Comment permalink

It is almost a hardy annual. The Dunedin City Council says it should take over responsibility for public transport from the Otago Regional Council and nothing happens.The latest push, from a slightly different angle, has come from Dunedin Mayor Aaron Hawkins. He and Queenstown Lakes Mayor Jim Boult have sent a joint letter to regional council chairman Andrew Noone calling for fundamental changes to public bus services.

At present, the regional council controls planning and tendering for the buses as well as providing marketing and information. The territorial councils look after the likes of bus stops and shelters.

The letter does not say — as has been the thrust in the past — that the councils should take charge, although that might be implied. Instead, it says: "We need to have greater integration between management of the road network and public transport now.

"We do not believe that the current arrangement of split transport responsibilities can deliver the scale or speed of change that is needed. The time is right to consider how full integration would best be achieved."

The mayors say they have not predetermined what the solution would be but that it would be different from what occurs now.

While regional council chairman Andrew Noone said he welcomed discussions about services, the city and regional council have been down this road before. And nothing substantive has changed.

When local government was reorganised in 1989 and the regional council came into existence, the city owned the major urban bus company Citibus. It was also argued the regional council could take a wider provincial overview of transport. Also included is the total mobility scheme, where taxi fares are subsidised for the disabled.

Nevertheless, the arguments are growing for territorial control. After all, the contracting out and overall direction of Invercargill’s buses is from its city council.

In Christchurch, however, Environment Canterbury is in charge. The urban sprawl into surrounding districts is one good reason the buses are not under the city council.

Mr Hawkins has been vocal for several years. In particular, he is beating the environmental drum. He and Mr Boult say The Shaping Future Dunedin Transport and Wakatipu Way to Go programmes rely on significant mode shifts, making increasingly urgent the need for public transport to be fully integrated with the wider transport network.

The regional council’s record on the buses has been patchy. It has had a history of a strong concern for limiting the cost to ratepayers, an important attitude when it is often all too easy for public bodies to spend other people’s money.

It has, though, been slow to move at times and has seldom been innovative. It took a very long time, for example, for its promise of real-time tracking of buses to be realised.

The bus hub has bedded in reasonably. Flat fares and Bee cards have been improvements.

Sceptics, naturally, might wonder whether the city council would have been any better, especially given the issues with some of the bus stops. The city would be setting itself up for another area of criticism and for larger rate demands as costs would be transferred to it.

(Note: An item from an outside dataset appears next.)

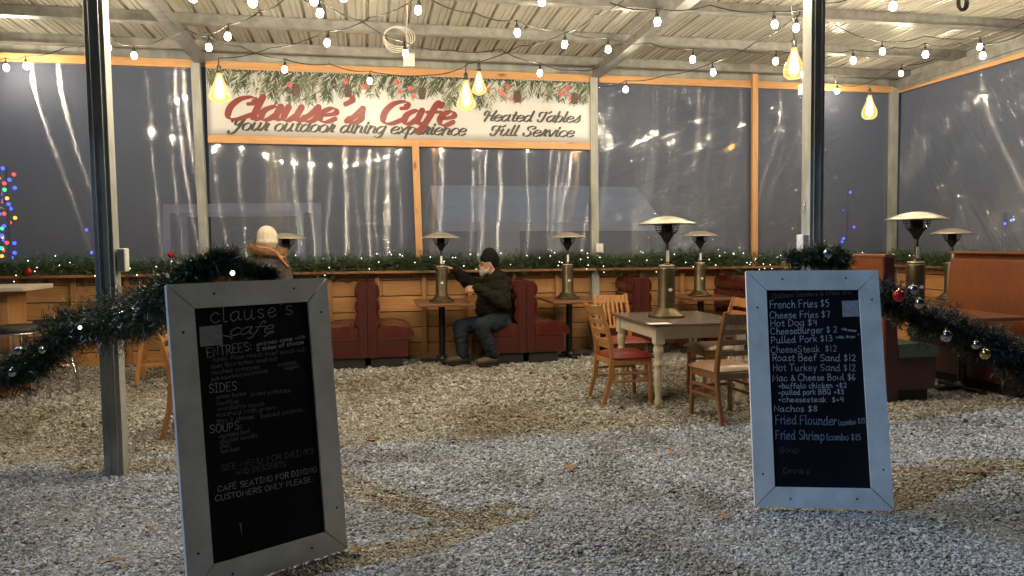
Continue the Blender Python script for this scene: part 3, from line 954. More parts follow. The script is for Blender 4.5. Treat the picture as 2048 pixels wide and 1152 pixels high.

There are options like park-and-ride and city-loop buses that might be further investigated. Unfortunately, in a small and spread-out city like Dunedin, the economics and use of most bus routes are and always will be poor.

When Invercargill tried a loop option, it had to be abandoned after failing to generate sufficient patronage and revenue.

The funding model has been about 50% from fares, about a quarter from rates and a quarter from Waka Kotahi NZ Transport Agency (fuel taxes and road-user charges). The Government recently threw in another quarter when it halved fares.

Even free fares, however, will not overcome perceived drawbacks. Many Dunedin residents back the convenience of private cars. Some even believe the grossly common unfair image of buses being just for the young and "losers".

Whatever the challenges, there is merit in a better model and better transport integration in Dunedin and Queenstown.

 

 

 

 

Comments

As one of the "losers" who took the bus years ago i was struck by there being no bus shelters. Then there were some poorly designed shelters which tall pedestrians could hit there heads on. Now there are some modern shelters at stops so badly conceived the Drivers refuse to use them. Funding has seen the tendering process as a race to the bottom leaving only one foreign owned company. A bus driver i knew lost his job after a year long consideration from NZTA for the crime of getting some speed camera fines in his private car which resulted in no demerit points on his license but put him on the dole. The whole public transport issue in the south has been so badly mishandled one cannot think those responsible have the answers or they would have instigated them long ago. I dont think any of these people have actually taken the bus as they should be made too. Then they would find out about how the timetables are never updated or disused stops are never sign posted as such leaving you waiting for something that is not coming. Much like competent management of our public transport.